| The request |
Reproduce precisely the lines between the start of the data below and the line with "o = mb.build('marker_post', MAT['whitepost']);", both included.

| Data |
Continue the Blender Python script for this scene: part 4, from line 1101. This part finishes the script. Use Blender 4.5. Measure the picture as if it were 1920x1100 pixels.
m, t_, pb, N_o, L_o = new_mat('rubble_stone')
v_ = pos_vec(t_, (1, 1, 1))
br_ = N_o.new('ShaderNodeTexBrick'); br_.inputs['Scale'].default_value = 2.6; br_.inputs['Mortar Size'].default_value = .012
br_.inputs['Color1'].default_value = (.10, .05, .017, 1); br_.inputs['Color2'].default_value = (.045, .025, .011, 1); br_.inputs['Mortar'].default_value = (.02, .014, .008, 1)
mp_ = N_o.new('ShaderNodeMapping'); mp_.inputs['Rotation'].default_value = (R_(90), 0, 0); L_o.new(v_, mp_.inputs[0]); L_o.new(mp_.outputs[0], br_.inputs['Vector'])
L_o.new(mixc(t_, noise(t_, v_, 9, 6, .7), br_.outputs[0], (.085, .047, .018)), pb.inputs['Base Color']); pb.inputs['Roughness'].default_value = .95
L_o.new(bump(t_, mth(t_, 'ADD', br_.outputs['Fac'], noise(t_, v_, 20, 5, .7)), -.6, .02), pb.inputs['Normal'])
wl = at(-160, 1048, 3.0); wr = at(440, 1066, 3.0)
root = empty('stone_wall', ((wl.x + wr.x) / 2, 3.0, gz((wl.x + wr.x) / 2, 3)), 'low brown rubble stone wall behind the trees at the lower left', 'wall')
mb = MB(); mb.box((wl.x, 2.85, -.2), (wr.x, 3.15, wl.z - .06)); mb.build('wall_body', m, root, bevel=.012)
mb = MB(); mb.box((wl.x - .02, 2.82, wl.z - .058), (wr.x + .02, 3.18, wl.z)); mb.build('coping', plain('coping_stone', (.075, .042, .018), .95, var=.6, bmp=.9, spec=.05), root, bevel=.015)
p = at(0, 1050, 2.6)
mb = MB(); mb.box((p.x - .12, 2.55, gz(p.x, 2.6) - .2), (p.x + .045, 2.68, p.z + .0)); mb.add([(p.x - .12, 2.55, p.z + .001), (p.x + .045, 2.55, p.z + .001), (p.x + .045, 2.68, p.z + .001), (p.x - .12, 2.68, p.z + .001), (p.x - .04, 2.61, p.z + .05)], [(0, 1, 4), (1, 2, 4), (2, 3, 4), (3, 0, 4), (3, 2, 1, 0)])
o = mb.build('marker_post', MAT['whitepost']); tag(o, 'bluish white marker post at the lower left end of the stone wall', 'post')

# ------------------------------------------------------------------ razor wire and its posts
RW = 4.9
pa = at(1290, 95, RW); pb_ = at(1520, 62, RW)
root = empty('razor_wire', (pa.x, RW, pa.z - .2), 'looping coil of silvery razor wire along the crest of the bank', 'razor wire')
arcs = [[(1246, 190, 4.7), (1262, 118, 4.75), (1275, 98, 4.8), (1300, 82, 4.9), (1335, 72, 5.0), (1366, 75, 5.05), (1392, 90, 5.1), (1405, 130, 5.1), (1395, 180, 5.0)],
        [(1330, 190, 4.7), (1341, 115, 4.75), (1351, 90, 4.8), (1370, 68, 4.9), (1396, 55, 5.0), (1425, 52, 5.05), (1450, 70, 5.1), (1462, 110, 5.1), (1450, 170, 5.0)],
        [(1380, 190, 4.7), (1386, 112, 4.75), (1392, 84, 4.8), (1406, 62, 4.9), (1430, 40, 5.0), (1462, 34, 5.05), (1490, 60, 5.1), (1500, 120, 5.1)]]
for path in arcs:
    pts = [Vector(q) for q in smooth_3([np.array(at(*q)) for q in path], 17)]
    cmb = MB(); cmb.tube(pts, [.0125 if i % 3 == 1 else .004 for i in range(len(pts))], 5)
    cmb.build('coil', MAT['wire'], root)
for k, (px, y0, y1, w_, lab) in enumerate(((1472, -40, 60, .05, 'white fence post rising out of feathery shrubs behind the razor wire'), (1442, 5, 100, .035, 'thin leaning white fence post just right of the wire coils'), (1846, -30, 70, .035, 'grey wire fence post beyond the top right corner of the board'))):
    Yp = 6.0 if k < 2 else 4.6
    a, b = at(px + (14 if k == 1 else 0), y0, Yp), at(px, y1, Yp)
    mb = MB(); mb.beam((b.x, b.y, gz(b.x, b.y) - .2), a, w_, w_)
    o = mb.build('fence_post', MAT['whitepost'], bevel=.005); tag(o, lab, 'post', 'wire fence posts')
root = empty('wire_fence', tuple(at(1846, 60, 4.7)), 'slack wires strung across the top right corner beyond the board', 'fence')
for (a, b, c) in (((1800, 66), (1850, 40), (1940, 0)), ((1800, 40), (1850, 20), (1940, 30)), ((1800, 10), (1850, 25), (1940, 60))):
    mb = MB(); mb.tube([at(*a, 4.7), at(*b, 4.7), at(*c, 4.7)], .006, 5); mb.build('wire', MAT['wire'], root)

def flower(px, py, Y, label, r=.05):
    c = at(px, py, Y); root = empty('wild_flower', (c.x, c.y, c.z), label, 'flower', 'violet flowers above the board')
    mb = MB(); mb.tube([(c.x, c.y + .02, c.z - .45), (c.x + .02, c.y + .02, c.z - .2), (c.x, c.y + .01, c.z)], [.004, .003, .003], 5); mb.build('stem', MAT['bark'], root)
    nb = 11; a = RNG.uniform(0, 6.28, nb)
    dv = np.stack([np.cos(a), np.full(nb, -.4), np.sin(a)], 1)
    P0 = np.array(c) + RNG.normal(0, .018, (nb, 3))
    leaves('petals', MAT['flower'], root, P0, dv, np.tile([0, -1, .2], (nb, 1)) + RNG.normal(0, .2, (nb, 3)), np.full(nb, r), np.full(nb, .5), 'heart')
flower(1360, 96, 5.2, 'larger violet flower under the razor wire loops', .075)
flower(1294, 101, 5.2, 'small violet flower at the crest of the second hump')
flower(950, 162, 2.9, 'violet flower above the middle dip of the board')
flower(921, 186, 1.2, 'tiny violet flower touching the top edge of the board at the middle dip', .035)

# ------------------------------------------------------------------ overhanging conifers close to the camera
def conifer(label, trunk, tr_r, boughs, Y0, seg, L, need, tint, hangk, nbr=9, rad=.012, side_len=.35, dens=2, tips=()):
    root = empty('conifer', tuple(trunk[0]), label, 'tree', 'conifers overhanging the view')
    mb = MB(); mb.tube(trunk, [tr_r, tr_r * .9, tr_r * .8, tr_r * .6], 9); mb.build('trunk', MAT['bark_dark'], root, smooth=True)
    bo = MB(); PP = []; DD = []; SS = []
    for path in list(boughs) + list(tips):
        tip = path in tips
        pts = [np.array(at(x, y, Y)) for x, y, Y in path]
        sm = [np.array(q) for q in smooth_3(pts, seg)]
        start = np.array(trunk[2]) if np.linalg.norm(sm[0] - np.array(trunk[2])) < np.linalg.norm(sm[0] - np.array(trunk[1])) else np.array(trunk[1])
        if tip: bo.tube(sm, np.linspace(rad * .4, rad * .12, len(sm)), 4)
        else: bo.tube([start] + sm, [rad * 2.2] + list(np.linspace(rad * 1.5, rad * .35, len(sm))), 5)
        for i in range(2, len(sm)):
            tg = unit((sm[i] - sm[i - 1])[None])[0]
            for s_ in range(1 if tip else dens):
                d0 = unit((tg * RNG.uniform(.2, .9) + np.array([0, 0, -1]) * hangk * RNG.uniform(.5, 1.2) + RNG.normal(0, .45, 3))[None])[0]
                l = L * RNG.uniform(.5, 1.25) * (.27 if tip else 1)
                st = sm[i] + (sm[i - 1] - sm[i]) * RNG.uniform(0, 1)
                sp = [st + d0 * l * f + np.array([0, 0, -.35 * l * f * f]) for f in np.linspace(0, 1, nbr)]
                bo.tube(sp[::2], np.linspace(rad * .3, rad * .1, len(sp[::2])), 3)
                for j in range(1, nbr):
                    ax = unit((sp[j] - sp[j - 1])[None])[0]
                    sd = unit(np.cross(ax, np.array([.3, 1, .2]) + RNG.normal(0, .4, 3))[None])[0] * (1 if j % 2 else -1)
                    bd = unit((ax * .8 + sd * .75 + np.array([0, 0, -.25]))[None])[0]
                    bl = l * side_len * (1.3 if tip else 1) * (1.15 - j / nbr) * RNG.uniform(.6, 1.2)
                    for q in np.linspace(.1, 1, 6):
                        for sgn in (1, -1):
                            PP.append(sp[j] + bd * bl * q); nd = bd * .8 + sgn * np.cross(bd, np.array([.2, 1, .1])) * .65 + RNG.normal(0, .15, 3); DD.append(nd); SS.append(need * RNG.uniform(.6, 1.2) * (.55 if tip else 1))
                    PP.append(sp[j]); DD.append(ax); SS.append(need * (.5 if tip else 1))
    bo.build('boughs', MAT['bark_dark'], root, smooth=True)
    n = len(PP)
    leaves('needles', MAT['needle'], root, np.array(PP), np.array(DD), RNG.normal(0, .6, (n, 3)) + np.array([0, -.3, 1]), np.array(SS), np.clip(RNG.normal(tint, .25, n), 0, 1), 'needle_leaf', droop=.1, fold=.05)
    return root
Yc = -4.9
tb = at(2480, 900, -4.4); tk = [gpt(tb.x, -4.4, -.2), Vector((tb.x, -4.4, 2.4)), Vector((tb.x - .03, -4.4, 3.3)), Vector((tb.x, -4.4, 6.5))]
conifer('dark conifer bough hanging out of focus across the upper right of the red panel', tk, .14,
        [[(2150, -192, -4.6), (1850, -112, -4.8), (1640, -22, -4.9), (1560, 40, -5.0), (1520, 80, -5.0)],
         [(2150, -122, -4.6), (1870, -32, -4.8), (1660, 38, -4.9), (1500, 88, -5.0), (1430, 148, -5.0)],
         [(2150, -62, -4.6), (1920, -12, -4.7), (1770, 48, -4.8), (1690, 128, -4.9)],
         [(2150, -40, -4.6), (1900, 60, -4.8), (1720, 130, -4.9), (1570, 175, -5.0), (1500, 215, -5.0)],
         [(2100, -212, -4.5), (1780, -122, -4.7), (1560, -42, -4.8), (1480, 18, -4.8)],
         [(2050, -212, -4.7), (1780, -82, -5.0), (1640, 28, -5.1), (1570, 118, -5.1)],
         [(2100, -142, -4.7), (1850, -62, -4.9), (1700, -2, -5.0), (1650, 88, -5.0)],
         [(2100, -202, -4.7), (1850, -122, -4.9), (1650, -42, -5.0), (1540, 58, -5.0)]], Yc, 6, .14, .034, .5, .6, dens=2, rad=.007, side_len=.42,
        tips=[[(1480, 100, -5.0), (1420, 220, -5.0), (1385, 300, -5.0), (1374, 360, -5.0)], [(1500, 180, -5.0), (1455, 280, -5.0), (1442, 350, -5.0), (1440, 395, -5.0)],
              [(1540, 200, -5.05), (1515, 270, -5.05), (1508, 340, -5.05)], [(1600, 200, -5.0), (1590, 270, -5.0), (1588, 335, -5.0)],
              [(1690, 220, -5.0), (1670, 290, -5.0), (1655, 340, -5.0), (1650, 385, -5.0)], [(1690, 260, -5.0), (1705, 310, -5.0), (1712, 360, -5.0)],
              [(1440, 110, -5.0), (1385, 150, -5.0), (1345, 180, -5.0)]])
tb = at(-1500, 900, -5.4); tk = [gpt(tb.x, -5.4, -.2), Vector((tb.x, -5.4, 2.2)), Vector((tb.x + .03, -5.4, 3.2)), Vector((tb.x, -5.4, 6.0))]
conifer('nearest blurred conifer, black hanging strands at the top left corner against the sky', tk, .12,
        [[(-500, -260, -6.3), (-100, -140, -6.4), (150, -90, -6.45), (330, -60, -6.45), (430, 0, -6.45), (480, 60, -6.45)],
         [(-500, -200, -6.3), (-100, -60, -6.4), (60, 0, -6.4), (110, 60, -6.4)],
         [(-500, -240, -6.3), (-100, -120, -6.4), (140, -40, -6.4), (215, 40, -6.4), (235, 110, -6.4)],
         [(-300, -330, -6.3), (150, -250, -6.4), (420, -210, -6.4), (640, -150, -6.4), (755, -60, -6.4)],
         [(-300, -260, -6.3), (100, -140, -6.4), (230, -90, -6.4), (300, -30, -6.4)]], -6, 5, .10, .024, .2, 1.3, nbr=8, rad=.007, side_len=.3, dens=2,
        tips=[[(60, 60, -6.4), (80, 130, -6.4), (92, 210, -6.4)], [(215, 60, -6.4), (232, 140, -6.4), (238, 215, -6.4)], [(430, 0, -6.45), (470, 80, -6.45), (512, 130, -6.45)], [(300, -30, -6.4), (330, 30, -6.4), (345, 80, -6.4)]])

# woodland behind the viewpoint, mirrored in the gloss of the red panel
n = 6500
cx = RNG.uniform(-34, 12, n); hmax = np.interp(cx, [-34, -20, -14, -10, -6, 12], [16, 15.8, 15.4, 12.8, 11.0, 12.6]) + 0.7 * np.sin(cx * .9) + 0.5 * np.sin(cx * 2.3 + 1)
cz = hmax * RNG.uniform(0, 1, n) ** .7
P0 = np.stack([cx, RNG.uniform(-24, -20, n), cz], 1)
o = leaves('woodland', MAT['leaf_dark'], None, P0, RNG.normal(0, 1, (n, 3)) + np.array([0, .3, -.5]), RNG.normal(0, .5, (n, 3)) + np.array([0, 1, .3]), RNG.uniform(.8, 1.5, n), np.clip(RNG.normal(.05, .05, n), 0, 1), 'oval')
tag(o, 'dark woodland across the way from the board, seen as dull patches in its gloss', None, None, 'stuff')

| Solution to this problem |
Continue the Blender Python script for this scene: part 4, from line 1101. This part finishes the script. Use Blender 4.5. Measure the picture as if it were 1920x1100 pixels.
m, t_, pb, N_o, L_o = new_mat('rubble_stone')
v_ = pos_vec(t_, (1, 1, 1))
br_ = N_o.new('ShaderNodeTexBrick'); br_.inputs['Scale'].default_value = 2.6; br_.inputs['Mortar Size'].default_value = .012
br_.inputs['Color1'].default_value = (.10, .05, .017, 1); br_.inputs['Color2'].default_value = (.045, .025, .011, 1); br_.inputs['Mortar'].default_value = (.02, .014, .008, 1)
mp_ = N_o.new('ShaderNodeMapping'); mp_.inputs['Rotation'].default_value = (R_(90), 0, 0); L_o.new(v_, mp_.inputs[0]); L_o.new(mp_.outputs[0], br_.inputs['Vector'])
L_o.new(mixc(t_, noise(t_, v_, 9, 6, .7), br_.outputs[0], (.085, .047, .018)), pb.inputs['Base Color']); pb.inputs['Roughness'].default_value = .95
L_o.new(bump(t_, mth(t_, 'ADD', br_.outputs['Fac'], noise(t_, v_, 20, 5, .7)), -.6, .02), pb.inputs['Normal'])
wl = at(-160, 1048, 3.0); wr = at(440, 1066, 3.0)
root = empty('stone_wall', ((wl.x + wr.x) / 2, 3.0, gz((wl.x + wr.x) / 2, 3)), 'low brown rubble stone wall behind the trees at the lower left', 'wall')
mb = MB(); mb.box((wl.x, 2.85, -.2), (wr.x, 3.15, wl.z - .06)); mb.build('wall_body', m, root, bevel=.012)
mb = MB(); mb.box((wl.x - .02, 2.82, wl.z - .058), (wr.x + .02, 3.18, wl.z)); mb.build('coping', plain('coping_stone', (.075, .042, .018), .95, var=.6, bmp=.9, spec=.05), root, bevel=.015)
p = at(0, 1050, 2.6)
mb = MB(); mb.box((p.x - .12, 2.55, gz(p.x, 2.6) - .2), (p.x + .045, 2.68, p.z + .0)); mb.add([(p.x - .12, 2.55, p.z + .001), (p.x + .045, 2.55, p.z + .001), (p.x + .045, 2.68, p.z + .001), (p.x - .12, 2.68, p.z + .001), (p.x - .04, 2.61, p.z + .05)], [(0, 1, 4), (1, 2, 4), (2, 3, 4), (3, 0, 4), (3, 2, 1, 0)])
o = mb.build('marker_post', MAT['whitepost']); tag(o, 'bluish white marker post at the lower left end of the stone wall', 'post')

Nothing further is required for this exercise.